Mega-regions, a concept developed by urbanist Richard Florida, are geographical regions defined on the basis of economic integration and other forms of interdependence. OCLC Research has used a mega-regions framework to re-imagine the "natural boundaries" of collection management and to examine regional aggregations of print books in the context of shared traditions, mutual interests, and the needs of overlapping constituencies. The result, published in the report, Print Management at "Mega-scale": a Regional Perspective on Print Book Collections in North America, maps North American print collections against empirically derived zones of economic and cultural integration, robust knowledge flows, and networks of exchange.

As an extension of this work, OCLC Research collaborated with the Committee on Institutional Cooperation (CIC) and The Ohio State University (OSU) to investigate how demand-side circulation and inter-lending data might be combined with supply-side library holdings data to inform a regional print management strategy for monographic collections in the Chi-Pitts mega-region. The analysis considers several dimensions of the system-wide print book collection, including institution-level dynamics (reputation and place of the library on campus), consortium-scale interests (investments in shared infrastructure, including HathiTrust), and relevant characteristics of library system in the Chi-Pitts mega-region.

The Chi-Pitts mega-region is useful as an object of study, as it represents a microcosm the larger North American library system.  The collective print book collection of libraries in the region represents more than 40% of titles held in North America.  About 16% of these titles are unique to the region, i.e., not duplicated in any of the other eleven North American mega-regions. The remainder constitutes a significant preservation backstop for other North American libraries: 50-92% of titles held by other individual mega-regions are duplicated in Chi-Pitts libraries. Thus, investments in the preservation of print books in the Chi-Pitts region can deliver significant benefit to libraries throughout North America. Conversely, there are relatively few regional collections that duplicate a significant share of the Chi-Pitts collection, which suggests that the burden of print preservation responsibilities (and investments) will be largely shouldered by institutions within the region.

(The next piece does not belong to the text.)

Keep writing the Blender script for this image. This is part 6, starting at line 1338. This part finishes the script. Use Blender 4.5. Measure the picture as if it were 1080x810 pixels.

Since less than a fifth of the print books in the region are held by academic research libraries—traditionally viewed as the institutions with the greatest stake in print preservation—it seems likely that networks like the CIC will have an important role to play in rationalizing regional print preservation priorities and investment.

Impact

Questions to be addressed in this project include:

  • What part of the OSU print book collection represents a distinctive asset when compared to the aggregate print book holdings within the CIC membership, or the broader Chi-Pitts mega-regional print book resource What are the characteristics of these distinctive resources with respect to subject, age, and system-wide work-level holdings?
  • What part of the OSU collection is widely held across the collections of the CIC membership, or institutions within the Chi-Pitts region? Can a core set of titles be identified at the consortial or regional level that represent duplicative investment? Are there opportunities to reduce local costs by managing these titles as a shared resource at the consortial or regional level?
  • What does the ILL demand profile for OSU tell us about consortial and regional demand for its print book collection? How much of this demand is centered around OSU’s distinctive print book titles? How can OSU cooperate with other CIC members to meet local, consortial, and regional demand for print books?